For these reasons, the Commission in this decision will order an updated, comprehensive study of the NEM program, to commence immediately. The goal of the study will be to provide the Commission and all interested parties, including the Legislature, with a better understanding of who benefits, and who bears the economic burden, if any, of the NEM program. The report should quantify the costs and benefits of NEM to participants and non-participants and should further disaggregate the results by utility, customer class, and household income groups within the residential class. The study should also seek to gather and present data on the income distribution of residential NEM participants. In order to assess the costs and benefits at various levels of NEM implementation, the above analyses should be conducted using multiple NEM penetration scenarios, including at minimum, the capacity needed to reach the solar photovoltaic (PV) goals of the CSI and the estimated NEM capacity under the five percent cap as defined in this decision. The results of such a study then can be used by the Commission to set future policy for the NEM program, with full awareness of the economic impacts of any policy choices on all classes of ratepayers. This study should be completed no later than October 1, 2013.

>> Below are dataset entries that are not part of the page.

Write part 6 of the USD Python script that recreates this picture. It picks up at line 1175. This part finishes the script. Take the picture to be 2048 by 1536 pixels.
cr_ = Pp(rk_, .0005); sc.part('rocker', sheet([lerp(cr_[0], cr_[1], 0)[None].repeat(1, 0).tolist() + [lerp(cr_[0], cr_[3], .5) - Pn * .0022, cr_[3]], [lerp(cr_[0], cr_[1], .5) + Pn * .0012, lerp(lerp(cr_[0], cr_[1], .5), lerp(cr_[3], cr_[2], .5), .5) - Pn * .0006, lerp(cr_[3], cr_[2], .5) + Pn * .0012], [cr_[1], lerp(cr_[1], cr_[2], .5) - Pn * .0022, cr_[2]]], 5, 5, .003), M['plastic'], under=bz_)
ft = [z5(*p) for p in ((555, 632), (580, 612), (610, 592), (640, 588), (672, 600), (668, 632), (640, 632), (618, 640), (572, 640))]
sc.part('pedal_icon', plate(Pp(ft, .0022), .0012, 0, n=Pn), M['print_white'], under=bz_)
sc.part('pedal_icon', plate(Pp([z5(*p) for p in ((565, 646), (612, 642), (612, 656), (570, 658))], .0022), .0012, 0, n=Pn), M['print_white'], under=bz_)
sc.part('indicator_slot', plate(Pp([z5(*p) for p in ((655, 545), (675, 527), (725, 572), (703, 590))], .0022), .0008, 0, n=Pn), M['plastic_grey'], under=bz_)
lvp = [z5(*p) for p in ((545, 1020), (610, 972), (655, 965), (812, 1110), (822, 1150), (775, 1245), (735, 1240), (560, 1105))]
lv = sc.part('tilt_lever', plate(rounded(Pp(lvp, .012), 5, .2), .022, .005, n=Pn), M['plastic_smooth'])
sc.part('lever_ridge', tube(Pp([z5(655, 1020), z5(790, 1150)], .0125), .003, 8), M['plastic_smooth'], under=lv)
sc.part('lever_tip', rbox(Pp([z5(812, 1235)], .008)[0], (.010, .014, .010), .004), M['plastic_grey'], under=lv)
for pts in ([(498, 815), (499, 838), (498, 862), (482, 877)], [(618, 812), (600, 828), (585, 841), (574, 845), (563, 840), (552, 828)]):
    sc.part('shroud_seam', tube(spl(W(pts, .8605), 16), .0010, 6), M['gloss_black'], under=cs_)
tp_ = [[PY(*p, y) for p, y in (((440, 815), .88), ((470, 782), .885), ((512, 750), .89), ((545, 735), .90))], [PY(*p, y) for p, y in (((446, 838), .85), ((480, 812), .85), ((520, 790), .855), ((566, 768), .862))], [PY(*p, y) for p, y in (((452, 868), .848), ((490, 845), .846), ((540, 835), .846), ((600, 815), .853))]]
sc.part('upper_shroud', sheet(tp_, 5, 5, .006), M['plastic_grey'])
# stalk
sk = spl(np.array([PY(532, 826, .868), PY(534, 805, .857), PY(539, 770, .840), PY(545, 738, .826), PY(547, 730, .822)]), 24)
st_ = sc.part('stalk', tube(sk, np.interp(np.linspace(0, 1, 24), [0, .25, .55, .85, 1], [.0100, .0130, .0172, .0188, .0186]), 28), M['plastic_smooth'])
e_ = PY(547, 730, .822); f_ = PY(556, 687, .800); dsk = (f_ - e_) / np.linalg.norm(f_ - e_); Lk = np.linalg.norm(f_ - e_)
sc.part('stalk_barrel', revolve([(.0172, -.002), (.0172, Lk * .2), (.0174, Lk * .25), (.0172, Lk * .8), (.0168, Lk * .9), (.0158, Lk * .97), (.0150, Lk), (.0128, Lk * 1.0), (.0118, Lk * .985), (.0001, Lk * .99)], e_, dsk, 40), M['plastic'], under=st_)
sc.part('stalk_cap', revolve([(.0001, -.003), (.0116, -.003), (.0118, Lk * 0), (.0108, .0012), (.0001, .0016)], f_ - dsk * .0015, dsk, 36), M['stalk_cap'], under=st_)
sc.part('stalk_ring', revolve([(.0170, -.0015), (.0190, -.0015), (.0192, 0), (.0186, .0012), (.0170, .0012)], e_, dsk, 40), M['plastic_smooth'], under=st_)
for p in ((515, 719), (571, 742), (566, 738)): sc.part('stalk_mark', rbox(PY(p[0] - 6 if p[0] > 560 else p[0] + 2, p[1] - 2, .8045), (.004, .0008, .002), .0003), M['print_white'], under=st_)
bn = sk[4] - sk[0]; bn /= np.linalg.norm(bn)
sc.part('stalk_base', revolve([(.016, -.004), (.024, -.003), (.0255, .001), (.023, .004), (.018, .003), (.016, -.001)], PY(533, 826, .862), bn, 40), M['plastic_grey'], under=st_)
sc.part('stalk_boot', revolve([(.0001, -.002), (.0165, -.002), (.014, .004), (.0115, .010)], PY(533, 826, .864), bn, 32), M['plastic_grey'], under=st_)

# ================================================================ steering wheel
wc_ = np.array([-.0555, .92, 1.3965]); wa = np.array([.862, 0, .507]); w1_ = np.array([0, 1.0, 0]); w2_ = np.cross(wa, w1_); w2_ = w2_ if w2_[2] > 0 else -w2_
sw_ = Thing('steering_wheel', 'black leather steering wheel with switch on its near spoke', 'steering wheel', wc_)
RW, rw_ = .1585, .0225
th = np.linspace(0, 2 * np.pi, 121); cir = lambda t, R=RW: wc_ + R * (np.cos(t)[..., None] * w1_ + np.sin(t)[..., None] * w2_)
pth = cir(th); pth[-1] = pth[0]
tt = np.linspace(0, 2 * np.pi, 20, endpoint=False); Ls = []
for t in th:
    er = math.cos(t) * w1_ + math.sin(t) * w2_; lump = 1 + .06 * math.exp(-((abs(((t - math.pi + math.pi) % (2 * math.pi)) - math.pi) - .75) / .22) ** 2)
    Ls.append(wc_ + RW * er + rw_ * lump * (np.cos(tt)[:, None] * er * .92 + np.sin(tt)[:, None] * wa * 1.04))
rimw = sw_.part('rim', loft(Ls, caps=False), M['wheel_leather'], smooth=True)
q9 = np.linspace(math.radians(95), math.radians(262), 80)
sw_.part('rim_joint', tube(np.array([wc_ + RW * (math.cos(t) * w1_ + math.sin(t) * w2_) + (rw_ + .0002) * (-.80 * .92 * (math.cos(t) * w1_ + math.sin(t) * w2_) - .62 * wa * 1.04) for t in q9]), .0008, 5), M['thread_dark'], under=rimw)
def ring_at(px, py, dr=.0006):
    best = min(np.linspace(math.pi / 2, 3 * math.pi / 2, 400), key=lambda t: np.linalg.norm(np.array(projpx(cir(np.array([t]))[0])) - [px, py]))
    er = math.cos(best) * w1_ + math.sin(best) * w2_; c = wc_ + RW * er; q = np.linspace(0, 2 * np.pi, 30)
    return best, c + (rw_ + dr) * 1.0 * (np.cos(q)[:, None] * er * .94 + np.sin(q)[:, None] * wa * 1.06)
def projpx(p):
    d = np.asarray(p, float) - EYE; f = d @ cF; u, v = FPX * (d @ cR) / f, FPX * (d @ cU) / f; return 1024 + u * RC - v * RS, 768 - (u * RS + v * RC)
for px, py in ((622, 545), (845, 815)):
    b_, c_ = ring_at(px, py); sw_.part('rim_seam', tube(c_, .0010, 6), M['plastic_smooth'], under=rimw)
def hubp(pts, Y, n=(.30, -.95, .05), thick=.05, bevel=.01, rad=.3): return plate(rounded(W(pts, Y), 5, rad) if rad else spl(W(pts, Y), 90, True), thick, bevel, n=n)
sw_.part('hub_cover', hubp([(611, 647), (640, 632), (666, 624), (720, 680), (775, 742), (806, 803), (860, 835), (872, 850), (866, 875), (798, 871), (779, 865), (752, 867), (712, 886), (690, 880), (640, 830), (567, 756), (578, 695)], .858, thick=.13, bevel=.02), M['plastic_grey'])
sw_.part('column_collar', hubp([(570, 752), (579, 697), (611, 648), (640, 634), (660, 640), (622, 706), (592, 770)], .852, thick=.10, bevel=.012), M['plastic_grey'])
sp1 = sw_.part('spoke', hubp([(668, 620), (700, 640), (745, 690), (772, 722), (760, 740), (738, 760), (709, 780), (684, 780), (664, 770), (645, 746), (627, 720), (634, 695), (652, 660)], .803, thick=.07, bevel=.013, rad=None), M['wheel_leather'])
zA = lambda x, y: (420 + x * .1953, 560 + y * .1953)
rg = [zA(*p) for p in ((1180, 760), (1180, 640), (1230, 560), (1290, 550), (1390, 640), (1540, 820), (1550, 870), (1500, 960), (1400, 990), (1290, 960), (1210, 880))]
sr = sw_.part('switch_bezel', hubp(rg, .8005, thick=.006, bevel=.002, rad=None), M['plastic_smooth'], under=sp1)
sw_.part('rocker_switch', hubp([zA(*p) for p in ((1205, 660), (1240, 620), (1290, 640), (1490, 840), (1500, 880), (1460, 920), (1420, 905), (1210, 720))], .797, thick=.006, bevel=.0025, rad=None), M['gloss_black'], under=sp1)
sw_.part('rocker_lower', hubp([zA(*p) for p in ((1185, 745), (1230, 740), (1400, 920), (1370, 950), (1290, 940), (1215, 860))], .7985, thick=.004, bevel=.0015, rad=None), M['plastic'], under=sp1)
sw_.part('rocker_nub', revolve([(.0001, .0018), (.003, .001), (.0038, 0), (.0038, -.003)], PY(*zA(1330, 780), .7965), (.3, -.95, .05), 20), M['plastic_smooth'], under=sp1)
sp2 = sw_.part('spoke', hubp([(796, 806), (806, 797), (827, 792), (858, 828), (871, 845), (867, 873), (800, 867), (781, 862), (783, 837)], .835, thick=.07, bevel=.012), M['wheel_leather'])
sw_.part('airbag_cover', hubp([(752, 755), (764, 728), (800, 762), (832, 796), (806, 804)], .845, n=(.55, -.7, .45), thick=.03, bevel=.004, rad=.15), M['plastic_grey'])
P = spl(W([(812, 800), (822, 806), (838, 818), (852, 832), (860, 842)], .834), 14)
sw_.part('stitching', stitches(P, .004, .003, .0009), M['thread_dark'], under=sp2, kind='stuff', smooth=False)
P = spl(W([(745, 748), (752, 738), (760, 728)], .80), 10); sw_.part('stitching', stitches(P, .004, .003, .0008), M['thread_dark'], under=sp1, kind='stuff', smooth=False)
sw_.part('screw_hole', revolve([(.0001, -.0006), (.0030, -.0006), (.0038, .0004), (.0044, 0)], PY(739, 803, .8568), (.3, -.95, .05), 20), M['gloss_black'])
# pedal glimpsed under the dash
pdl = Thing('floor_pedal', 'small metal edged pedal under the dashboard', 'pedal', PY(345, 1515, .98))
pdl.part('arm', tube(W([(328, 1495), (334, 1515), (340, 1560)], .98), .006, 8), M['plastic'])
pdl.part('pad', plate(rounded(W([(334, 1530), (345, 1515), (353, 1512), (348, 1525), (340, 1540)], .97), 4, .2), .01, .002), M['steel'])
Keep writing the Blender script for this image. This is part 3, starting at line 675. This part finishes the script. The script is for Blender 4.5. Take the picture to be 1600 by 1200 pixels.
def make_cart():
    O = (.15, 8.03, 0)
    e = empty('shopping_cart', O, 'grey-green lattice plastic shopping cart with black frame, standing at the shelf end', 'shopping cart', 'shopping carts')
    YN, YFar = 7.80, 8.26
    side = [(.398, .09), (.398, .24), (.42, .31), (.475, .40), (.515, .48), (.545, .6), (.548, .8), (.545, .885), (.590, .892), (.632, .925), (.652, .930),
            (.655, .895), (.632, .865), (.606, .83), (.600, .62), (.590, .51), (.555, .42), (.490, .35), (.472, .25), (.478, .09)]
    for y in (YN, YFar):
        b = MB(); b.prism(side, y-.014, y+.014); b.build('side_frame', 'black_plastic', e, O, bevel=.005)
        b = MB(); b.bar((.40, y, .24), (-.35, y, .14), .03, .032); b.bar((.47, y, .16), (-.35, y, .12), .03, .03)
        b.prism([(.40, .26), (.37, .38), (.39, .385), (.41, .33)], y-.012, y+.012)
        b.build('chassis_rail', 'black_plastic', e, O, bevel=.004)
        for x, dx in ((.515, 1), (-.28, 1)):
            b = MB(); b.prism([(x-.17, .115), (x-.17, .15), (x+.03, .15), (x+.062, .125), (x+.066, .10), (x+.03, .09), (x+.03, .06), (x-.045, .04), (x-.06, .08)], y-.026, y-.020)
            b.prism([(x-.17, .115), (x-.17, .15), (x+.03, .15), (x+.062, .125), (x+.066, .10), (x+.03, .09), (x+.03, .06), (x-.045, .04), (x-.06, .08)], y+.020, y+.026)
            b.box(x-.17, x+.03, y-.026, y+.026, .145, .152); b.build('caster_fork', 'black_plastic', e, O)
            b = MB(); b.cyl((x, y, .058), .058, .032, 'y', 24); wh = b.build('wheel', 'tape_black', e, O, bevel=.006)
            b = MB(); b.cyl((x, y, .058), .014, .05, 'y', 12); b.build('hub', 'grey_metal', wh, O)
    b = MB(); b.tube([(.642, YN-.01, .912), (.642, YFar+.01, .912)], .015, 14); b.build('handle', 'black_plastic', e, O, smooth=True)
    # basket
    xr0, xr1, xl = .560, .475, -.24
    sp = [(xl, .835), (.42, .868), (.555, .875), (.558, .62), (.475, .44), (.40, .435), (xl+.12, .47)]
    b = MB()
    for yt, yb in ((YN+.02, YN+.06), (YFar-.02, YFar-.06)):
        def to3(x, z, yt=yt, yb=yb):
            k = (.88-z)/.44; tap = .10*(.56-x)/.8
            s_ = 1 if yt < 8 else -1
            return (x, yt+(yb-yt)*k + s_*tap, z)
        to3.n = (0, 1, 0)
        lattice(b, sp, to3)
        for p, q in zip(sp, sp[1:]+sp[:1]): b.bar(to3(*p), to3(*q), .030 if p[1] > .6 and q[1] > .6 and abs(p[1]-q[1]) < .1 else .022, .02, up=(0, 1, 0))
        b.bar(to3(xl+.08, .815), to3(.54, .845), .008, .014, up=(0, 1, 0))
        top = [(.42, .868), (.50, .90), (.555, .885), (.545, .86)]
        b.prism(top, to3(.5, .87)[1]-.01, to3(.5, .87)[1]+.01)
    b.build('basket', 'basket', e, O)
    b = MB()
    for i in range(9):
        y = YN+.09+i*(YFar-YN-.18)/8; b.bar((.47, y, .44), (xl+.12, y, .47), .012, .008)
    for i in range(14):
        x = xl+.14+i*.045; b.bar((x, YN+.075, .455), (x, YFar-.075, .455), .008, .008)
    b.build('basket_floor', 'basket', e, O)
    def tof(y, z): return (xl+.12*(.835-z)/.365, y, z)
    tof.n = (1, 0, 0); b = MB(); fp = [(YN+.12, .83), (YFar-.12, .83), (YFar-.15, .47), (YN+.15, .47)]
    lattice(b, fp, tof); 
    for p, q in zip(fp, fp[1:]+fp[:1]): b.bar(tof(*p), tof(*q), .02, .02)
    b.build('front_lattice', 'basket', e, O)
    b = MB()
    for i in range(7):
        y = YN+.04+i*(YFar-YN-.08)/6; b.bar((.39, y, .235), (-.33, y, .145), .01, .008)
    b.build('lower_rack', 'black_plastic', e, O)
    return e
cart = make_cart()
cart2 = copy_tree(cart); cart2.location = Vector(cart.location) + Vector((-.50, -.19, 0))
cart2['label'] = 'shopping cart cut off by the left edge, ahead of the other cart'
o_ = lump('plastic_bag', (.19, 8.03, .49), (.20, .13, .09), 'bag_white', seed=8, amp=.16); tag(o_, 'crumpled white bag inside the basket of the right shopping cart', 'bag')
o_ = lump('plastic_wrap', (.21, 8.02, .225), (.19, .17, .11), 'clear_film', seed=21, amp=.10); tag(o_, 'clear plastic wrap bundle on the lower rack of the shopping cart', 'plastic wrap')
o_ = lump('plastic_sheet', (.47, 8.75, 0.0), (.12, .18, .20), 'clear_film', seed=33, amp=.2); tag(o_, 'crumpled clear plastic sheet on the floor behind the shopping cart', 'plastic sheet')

Further, to ensure that our policy appropriately reflects what we learn from this study, we hereby put all parties on notice that the Commission will suspend the NEM program for new customer-generators at the end of calendar year 2014, pending the outcome of further Commission proceedings to be undertaken in the wake of the study. Existing customers receiving service under NEM tariffs prior to January 1, 2015 will not be affected by this suspension. We anticipate this temporary suspension in the NEM program, effective January 1, 2015, will remain in place pending the issuance of new rules at the conclusion of a rulemaking proceeding we will commence once the study described above is completed. Of course, if the study can be completed and the new rules are issued prior to December 31, 2014, then the suspension of the program in 2015 will not be necessary. But if the post-study rulemaking remains open and incomplete on January 1, 2015, then under the terms of today's decision the program will be suspended thereafter, and the utilities will not accept any new NEM applications, until the new rules are issued and take effect.
The purpose of the new rulemaking proceeding will be to reassess the NEM program in light of the study results. In the policy-setting phase, we intend to explore the costs of NEM, and alternative mechanisms for compensating customer-sited renewable generation. The updated NEM study will inform our consideration of the most cost-effective path forward to achieve the state's renewable energy distributed generation goals.
In order to ensure that each utility achieves its CSI solar PV targets, the suspension of the NEM obligation should not apply to any utility if the CSI target has not been met. Any utility that has not yet reached it CSI target should continue to offer full-retail NEM to renewable customer-sited generation until its CSI solar PV target has been reached.
10 Joint reply comments of SEIA, CALSEIA, and Constellation New Energy, 5/7/12 at 4.